GOAL OF THE EXERCISE
The required output is every line from the beginning of the entries below through the line that includes "scn = bpy.context.scene", copied exactly.

(Records)

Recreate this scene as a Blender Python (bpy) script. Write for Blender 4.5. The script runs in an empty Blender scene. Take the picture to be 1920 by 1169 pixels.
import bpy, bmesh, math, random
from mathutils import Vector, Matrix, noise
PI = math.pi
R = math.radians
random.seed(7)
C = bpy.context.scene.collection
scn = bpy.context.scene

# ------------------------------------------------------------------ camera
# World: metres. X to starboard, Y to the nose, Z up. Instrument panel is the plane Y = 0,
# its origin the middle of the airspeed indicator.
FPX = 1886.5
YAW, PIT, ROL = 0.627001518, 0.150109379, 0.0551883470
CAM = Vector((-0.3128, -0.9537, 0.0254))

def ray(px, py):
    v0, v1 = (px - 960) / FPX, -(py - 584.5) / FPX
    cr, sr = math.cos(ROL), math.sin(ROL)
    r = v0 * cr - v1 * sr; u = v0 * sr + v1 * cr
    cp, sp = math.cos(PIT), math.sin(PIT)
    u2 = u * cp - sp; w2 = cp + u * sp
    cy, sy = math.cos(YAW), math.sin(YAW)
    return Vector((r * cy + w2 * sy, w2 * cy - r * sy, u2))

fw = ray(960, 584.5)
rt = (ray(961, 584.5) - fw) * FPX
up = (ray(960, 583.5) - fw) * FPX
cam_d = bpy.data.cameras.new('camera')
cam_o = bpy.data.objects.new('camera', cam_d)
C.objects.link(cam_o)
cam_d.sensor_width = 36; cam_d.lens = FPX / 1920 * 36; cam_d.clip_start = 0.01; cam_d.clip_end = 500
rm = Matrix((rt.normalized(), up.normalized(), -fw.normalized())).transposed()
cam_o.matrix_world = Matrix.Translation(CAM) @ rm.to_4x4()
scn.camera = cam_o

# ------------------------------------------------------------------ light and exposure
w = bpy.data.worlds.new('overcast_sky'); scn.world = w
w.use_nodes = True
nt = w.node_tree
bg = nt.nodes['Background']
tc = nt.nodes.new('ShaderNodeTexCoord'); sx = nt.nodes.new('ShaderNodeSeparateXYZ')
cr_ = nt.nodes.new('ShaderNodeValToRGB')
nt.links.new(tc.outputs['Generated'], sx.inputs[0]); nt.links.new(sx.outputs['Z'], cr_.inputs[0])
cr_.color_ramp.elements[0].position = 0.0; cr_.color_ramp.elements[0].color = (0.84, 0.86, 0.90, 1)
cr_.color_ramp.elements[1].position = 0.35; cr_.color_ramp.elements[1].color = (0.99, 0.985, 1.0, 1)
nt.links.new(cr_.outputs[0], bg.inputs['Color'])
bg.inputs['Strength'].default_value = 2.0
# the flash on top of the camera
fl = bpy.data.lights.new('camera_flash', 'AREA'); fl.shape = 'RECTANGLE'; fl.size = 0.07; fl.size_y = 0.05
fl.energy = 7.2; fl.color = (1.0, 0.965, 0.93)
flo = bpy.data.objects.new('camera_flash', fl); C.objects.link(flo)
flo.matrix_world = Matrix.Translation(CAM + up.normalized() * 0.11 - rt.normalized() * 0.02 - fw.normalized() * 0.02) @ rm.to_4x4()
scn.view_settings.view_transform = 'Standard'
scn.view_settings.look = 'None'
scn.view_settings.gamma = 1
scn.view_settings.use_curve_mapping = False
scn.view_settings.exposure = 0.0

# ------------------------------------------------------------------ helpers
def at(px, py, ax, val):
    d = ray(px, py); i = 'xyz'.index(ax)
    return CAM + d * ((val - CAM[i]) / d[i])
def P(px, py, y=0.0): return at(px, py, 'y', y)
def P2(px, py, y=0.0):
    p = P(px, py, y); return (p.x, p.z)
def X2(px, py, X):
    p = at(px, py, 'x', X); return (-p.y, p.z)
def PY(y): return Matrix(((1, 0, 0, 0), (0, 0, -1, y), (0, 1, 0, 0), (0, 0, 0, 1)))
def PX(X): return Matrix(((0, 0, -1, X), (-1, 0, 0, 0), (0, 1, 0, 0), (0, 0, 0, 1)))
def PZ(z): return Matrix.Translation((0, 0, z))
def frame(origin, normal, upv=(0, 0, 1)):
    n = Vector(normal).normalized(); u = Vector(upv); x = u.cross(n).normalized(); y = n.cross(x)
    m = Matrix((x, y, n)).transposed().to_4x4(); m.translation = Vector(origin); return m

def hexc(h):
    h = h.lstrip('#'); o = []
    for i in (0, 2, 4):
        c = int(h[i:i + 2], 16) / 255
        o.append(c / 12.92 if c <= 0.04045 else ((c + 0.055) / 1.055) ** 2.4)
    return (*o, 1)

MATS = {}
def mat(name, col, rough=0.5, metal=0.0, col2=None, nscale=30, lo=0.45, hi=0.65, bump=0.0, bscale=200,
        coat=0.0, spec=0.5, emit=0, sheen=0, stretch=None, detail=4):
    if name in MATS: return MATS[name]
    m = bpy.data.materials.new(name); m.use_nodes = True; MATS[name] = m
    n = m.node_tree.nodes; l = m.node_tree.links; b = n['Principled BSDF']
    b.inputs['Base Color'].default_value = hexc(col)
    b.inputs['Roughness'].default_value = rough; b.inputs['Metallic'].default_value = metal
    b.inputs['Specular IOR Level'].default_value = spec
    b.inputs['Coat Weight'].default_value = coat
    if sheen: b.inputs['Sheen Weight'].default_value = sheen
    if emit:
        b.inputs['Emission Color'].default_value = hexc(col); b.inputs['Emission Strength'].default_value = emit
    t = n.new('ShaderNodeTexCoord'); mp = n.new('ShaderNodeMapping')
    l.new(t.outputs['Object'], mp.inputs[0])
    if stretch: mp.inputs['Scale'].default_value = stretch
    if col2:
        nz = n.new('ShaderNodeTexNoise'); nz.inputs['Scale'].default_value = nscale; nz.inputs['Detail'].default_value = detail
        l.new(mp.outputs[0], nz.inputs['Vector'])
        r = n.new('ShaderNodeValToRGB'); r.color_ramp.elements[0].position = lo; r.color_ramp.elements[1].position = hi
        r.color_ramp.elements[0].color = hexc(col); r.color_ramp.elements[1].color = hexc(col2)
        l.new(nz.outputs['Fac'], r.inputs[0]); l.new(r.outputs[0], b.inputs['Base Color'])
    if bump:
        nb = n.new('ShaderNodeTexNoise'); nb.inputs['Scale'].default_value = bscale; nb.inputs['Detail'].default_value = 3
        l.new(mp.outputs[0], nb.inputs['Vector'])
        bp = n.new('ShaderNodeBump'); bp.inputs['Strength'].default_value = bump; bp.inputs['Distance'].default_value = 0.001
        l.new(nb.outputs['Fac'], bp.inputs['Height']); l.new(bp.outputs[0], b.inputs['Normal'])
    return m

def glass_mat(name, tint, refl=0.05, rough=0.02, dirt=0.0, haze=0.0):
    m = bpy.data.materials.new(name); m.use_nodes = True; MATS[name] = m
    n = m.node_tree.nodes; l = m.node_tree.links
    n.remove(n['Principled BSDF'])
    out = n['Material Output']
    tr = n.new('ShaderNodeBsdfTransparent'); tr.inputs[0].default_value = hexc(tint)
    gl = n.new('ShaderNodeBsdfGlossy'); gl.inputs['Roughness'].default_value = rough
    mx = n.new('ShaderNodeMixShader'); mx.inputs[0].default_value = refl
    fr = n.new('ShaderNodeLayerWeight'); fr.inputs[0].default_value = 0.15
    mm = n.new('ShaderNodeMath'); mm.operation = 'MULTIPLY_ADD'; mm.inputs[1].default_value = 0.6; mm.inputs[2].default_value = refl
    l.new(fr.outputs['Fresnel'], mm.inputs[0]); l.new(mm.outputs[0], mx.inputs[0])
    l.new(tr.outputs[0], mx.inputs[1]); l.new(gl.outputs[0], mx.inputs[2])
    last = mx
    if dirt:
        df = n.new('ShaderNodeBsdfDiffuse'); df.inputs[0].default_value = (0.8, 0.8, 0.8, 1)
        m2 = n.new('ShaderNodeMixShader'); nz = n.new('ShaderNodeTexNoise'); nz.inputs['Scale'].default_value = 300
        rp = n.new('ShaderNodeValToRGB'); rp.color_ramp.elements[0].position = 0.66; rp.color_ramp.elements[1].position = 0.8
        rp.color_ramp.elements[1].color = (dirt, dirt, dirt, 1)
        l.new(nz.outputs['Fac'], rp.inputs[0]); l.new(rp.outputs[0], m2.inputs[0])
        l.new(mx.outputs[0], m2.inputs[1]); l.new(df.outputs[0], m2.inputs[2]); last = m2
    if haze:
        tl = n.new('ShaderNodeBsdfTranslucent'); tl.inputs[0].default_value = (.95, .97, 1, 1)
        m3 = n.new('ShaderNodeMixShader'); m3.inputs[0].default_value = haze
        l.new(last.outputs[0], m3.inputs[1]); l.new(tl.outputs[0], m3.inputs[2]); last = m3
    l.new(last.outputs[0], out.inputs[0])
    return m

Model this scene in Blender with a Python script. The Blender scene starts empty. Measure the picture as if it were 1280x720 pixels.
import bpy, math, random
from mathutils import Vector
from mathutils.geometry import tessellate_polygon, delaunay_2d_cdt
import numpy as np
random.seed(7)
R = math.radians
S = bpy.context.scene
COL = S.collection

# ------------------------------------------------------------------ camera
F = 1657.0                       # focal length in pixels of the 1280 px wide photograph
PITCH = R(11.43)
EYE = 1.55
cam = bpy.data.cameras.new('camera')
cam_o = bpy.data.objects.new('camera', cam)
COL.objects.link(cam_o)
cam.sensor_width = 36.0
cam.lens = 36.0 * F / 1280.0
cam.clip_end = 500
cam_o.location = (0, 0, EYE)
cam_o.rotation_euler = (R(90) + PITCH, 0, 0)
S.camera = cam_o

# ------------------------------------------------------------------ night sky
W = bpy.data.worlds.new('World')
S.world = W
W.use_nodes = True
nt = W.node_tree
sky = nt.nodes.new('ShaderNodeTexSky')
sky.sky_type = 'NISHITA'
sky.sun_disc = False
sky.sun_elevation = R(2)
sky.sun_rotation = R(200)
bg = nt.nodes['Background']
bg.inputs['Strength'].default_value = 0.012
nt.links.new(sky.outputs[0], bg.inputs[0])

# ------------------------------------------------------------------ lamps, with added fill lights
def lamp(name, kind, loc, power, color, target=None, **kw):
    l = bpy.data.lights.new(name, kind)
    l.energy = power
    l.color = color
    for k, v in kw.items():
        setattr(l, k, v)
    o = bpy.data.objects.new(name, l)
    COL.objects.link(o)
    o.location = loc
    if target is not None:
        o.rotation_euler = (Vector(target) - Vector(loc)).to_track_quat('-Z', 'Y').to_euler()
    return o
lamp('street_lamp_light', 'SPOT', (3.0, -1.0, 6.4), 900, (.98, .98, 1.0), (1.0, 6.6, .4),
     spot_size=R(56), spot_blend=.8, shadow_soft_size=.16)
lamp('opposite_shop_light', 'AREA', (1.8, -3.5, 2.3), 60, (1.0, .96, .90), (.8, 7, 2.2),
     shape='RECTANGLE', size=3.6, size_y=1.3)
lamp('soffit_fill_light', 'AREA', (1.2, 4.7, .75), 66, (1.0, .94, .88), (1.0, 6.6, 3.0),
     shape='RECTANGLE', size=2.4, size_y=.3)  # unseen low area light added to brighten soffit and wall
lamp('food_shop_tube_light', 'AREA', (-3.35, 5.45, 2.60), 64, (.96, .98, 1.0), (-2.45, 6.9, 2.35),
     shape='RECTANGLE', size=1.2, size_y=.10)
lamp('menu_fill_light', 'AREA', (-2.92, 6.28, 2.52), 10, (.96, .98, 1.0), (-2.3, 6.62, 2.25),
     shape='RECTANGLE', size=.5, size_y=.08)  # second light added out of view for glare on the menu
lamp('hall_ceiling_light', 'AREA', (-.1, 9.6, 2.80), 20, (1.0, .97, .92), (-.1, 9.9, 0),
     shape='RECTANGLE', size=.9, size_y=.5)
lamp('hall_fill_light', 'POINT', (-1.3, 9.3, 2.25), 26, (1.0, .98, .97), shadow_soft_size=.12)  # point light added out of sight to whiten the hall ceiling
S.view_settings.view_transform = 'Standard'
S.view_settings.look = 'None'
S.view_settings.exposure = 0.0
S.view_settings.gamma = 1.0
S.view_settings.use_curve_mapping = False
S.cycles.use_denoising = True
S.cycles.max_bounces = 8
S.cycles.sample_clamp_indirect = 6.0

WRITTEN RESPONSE
Recreate this scene as a Blender Python (bpy) script. Write for Blender 4.5. The script runs in an empty Blender scene. Take the picture to be 1920 by 1169 pixels.
import bpy, bmesh, math, random
from mathutils import Vector, Matrix, noise
PI = math.pi
R = math.radians
random.seed(7)
C = bpy.context.scene.collection
scn = bpy.context.scene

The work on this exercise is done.